The real virtue in Epicureanism and Objectivism is the ability to use one's mind. Reason is the ability to discern how to survive. This virtue is fundamental and is hinged on the glorious premise that knowledge is attainable. To deny the use of reason is the greatest vice. It only leads to mental and physical decay. "To think" or "not to think" - that is the question. 

The chief goals for Objectivism were: Reason, Purpose and Self-esteem.

Reason is thinking clear headed. Purpose is the value of applying your rational mind to the task of life improvement. Self esteem is the value of self recognition of the good. 

The premises of the book are very similar to those you find in Epicureanism. The major goal was happiness. The achievement of this goal was to live wisely; only then could you also live pleasantly. 

Here are a collection of great quotes:

"Virtue is not an end in itself. Virtue is not its own reward or sacrificial fodder for the reward of evil. Life is the reward of virtue and happiness is the goal and the reward of life."

"By the grace of reality and the nature of Life, man -every man- is an end in himself, he exists for his own sake, and the achievement of his own happiness is the highest moral purpose."

"The purpose of morality is to teach you not to suffer and die, but to enjoy yourself and live."

"Man cannot survive except by gaining knowledge, and reason as his only means to gain. Reason is the faculty that perceived, identifies and integrates the material provided by his senses. The task of the census is to give him the evidence of the existence, but the task of identifying it belongs to his reason ; his senses tell him only that something is, but what it must be learned by his mind."
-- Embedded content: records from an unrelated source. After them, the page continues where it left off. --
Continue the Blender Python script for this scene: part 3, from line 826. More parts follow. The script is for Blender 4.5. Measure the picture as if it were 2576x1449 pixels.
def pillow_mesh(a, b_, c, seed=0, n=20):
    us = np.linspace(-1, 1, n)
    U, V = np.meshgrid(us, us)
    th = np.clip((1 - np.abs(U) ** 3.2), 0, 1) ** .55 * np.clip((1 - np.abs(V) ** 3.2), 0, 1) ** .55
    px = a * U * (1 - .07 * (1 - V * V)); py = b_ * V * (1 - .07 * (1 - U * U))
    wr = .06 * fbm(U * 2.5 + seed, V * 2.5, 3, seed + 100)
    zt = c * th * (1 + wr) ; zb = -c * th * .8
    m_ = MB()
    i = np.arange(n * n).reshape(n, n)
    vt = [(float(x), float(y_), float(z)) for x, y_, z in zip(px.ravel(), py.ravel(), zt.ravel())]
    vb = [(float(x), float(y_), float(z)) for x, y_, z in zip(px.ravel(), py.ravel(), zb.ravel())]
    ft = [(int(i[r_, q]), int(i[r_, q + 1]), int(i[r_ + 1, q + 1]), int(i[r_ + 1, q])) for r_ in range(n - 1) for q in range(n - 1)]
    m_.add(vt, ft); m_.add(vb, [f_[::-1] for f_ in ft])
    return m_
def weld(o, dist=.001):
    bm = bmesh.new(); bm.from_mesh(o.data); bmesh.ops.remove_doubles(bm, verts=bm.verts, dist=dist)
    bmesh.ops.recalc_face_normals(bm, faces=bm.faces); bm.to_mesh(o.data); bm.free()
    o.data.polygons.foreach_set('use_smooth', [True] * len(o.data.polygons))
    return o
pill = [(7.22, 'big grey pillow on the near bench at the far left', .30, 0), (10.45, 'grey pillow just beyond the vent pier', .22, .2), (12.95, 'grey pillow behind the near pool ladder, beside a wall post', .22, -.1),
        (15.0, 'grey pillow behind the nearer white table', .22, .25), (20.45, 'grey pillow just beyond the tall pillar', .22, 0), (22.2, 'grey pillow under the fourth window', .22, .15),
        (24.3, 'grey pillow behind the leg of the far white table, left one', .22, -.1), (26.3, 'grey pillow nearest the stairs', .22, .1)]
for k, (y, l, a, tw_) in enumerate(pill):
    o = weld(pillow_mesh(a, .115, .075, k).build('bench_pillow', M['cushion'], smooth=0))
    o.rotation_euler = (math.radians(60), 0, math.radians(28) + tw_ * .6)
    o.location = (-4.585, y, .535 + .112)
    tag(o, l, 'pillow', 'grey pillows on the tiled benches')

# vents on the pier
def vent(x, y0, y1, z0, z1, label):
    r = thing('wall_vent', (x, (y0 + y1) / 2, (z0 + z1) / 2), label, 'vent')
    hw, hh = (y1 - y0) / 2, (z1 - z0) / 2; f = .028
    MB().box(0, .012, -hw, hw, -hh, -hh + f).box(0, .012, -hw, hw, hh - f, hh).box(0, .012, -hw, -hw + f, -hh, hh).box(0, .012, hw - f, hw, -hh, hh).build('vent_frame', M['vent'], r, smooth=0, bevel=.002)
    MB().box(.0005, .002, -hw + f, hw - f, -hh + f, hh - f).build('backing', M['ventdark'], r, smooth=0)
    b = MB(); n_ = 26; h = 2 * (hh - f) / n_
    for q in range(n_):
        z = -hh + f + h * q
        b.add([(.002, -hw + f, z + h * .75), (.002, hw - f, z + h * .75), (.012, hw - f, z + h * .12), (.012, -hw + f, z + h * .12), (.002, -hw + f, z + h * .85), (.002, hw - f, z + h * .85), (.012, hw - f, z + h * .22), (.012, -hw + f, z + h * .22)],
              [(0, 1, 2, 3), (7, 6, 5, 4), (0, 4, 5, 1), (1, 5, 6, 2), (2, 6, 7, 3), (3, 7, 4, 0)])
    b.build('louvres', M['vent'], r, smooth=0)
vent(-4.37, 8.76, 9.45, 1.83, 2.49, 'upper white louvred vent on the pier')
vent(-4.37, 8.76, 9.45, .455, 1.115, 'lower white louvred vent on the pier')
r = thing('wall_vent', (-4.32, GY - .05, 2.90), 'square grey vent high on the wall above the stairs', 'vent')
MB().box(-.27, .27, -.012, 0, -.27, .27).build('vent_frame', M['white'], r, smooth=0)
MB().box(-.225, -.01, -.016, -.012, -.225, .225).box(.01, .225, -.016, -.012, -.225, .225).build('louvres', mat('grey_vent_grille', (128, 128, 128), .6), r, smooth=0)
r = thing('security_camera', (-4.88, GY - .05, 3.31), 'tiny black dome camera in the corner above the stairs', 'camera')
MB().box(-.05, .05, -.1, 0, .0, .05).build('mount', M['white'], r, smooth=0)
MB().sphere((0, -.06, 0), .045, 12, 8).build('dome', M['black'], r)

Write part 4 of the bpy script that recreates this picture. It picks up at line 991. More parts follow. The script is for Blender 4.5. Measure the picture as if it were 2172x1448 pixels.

"Reason is man's only means of knowledge, is his only standard of proof."

"There is a morality of reason, a morality proper to man, and Man’s Life is its standard of value. "

“All that which is proper to the life of a rational being is the good; all that which destroys it is the evil."

"Virtue is not an end in itself. Virtue is not its own reward or sacrificial fodder for the reward of evil. Life is the reward of virtue and happiness is the goal and the reward of life."

“Art is a selective re-creation of reality according to an artist’s metaphysical value-judgments.”